Four of the next five races were won by Nigel Mansell with only Senna's win in Detroit breaking the string. At the German Grand Prix it was his teammate's turn with the brazilian Nelson Piquet taking the win. Piquet repeated at the next race, the inaugural Hungarian Grand Prix. After the race the battle for the championship was a four man race with 11 points separating Mansell from Prost with Senna and Piquet sandwiched in between. The Austrian Grand Prix held at the Österreichring proved well suited to the powerful BMW engined Benenttons with driver Teo Fabi claiming pole position only to blow his engine shortly after passing his teammate Berger for the lead. Berger, himself would lose four laps due to problems with his battery and Alain Prost took the win for Mclaren. With both Williams cars as well as Senna retiring Prost was now just two points behind Mansell for the lead in the Championship. The Williams duo would trade wins at the next two races and going into the Mexican Grand Prix Mansell was ten points clear of his teammate in the Championship battle while Williams Team was crowned the Manufacturers Champion for 1986.

It seemed that going into the tail end of the season the only question left was which of the Williams teammates would become the new World Champion. Within the team Mansell and Piquet were bitter rivals with Piquet believing he had been promised number one status in the team, which he hadn’t received. It had been sixteen years since Formula 1 had been back to Mexico. Ayrton Senna claimed his eighth pole of the season with Piquet joining him on the front row. Gerhard Berger joined Mansell on the second with both drivers feeling out of sorts, Mansell suffering the "revenge" of Montezuma. Alain Prost was directly behind Berger on the third row. When the flag dropped Senna held his lead as far as the first corner before locking up, running wide, and letting Piquet through into the lead. Mansell made a horrible start when he was unable to find first gear and completed the first lap in 18th place! By eleventh lap Mansell had clawed his way up to ninth only to pit with blistering tires. One by one the front-running drivers on Goodyear tyres were forced to make stops.

Berger, with Pirelli tyres gambled on getting to the end of the race without pitting. Only Prost amongst the Goodyear runners was able to make it to the end of the race with only one pitstop. It was the first wind of Berger's career as well as the first win for the benetton team. The Championship race was now down to three drivers with Senna being eliminated. The final race in in Australia would determine the World Champion.
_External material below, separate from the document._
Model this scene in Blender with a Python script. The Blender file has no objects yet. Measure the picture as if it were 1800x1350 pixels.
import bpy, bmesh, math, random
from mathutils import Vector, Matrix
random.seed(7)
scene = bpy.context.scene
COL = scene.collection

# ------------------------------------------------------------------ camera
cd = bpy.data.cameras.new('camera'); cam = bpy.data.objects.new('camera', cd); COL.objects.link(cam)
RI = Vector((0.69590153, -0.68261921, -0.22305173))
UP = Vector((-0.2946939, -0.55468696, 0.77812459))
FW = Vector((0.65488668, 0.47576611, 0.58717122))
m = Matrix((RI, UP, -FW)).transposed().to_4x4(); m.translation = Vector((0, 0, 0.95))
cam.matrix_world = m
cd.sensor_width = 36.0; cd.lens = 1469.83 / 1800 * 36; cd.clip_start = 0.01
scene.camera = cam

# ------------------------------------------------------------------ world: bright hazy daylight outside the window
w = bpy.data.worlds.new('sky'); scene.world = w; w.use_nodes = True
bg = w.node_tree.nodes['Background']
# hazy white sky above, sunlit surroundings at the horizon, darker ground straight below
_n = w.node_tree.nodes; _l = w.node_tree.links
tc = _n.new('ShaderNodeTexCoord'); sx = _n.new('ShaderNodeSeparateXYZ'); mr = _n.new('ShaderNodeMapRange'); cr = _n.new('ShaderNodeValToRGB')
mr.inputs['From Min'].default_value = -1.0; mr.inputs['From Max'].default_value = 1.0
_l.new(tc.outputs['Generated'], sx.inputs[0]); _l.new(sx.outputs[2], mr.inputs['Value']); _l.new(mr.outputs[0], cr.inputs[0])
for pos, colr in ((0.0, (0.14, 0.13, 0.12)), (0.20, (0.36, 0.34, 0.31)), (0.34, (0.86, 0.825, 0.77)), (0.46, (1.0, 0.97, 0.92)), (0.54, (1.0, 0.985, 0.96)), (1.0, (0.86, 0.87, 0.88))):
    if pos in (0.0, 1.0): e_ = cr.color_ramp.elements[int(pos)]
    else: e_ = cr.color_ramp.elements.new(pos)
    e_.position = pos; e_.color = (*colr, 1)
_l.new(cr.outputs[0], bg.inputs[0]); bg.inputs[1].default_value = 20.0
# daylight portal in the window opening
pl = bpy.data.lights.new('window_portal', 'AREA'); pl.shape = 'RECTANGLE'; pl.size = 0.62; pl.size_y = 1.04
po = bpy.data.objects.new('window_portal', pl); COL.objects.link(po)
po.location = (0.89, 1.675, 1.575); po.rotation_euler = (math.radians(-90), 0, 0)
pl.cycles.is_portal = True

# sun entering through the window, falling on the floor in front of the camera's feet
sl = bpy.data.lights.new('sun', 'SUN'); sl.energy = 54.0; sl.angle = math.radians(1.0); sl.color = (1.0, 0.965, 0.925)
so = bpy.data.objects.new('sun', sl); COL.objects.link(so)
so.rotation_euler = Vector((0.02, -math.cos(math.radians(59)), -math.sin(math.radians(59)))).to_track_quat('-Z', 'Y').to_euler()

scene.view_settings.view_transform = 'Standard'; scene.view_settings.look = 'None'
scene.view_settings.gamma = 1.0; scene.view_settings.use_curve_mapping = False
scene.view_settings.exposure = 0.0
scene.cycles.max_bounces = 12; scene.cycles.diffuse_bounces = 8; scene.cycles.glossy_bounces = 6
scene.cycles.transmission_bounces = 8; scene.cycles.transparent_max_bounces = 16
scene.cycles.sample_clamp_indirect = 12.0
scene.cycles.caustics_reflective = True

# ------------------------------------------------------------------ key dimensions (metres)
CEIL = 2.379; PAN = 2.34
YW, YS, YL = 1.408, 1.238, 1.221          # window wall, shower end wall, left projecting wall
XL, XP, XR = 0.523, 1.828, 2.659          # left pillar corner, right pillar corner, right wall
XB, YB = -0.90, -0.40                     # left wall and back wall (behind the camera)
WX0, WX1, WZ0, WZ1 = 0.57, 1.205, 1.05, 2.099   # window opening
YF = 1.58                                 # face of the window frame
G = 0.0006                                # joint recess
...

The race in Australia was decided by tires. On the 34th lap a puncture forced Prost, then second behind Rosberg, into the pits for a 17-second tyre change. When the Goodyear technicians saw the state of Prost's tyres they decided the cars would be able to get through the 82-lap race without a change, and advised the teams accordingly. This faithful decision would doom Mansell's chances when his tire blew on the 63rd lap damaging his suspension. Piquet, who was leading the race, was called in to change his tyres for safety reasons, leaving the lead to Prost. Piquet closed to within four seconds of the leader because Prost had to slow to conserve fuel but could get no closer. The victory gave Prost the World Championship by two points over Mansell.